The telecommunications sector faces unique challenges in managing its field service operations, particularly in last-mile networks, which connect customers to the main grid. These networks are characterized by their dynamic nature,
with fault and maintenance tasks arising unpredictably every day, often with uncertain task durations and locations. Incomplete or outdated information about network topologies further complicates routing and task planning, leading
to inefficiencies and unnecessary driving. These issues contribute to what the dissertation refers to as micro-routing—the additional driving and time spent during task completion that is often underestimated during the planning phase.

This dissertation addresses both micro-routing challenges and optimization problems related to improving the underlying data foundation for routing and scheduling decisions. By enhancing data accuracy and availability—particularly with
respect to network topology and fault locations—this work aims to support more efficient planning and resource allocation in telecommunications field service operations.

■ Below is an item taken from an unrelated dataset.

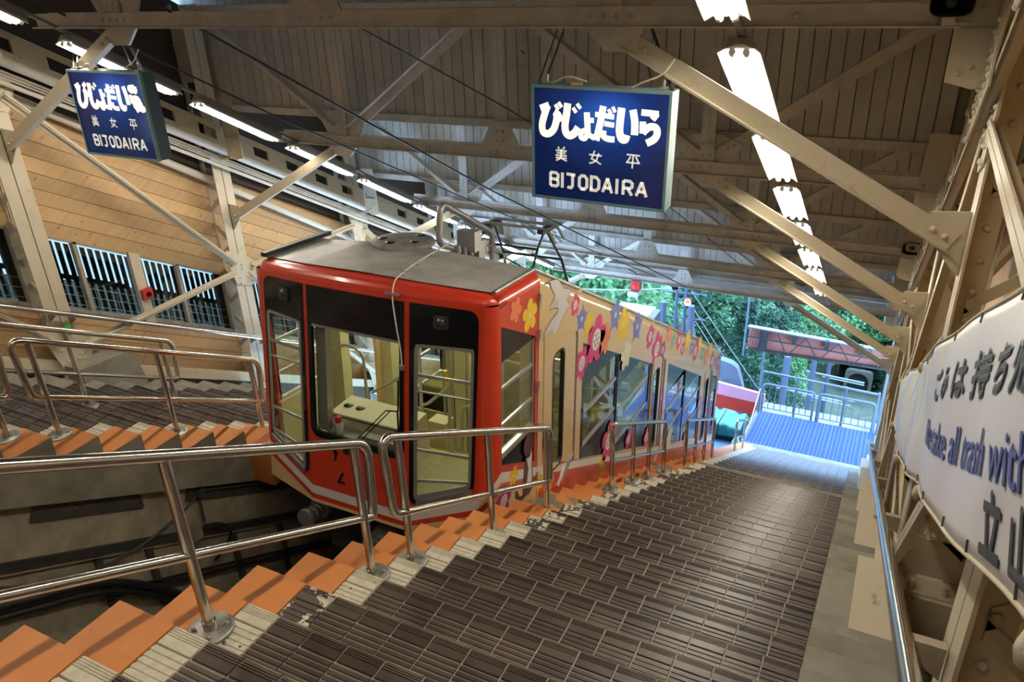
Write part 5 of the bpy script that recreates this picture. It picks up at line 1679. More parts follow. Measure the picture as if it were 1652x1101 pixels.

The research outcomes are structured around five papers that collectively demonstrate the potential for both theoretical and practical advancements. The first paper introduces a novel method for reconstructing incomplete network topolo-gies using phylogenetic principles. This method produces accurate reconstructions of the cabling topology of last-mile networks, reducing the uncertainty technicians face when responding to fault and maintenance tasks. The second paper builds on this by proposing a framework for extracting valuable insights from time series data collected by customer modems, enabling more informed approaches to fault detection and network maintenance

The third paper introduces a scoring system for identifying the most likely locations of network faults, providing technicians with a decision-making tool that guides them to high-probability fault locations. This not only reduces driving time but also enhances the accuracy of fault resolution. The fourth paper integrates the results of the first three and presents a fast, recursive algorithm that computes the optimal search strategy for technicians in the context of fault resolution with stochastic resolution locations, demonstrating how improved data and micro-routing considerations can lead to an 80% reduction in combined service and driving time. Finally, the fifth paper explores the topic of strategic workforce investments, offering a fast and practical framework for deciding how to hire an efficient field service workforce based on detailed operational scenarios, further demonstrating how an improved data foundation can inform long-term decision-making.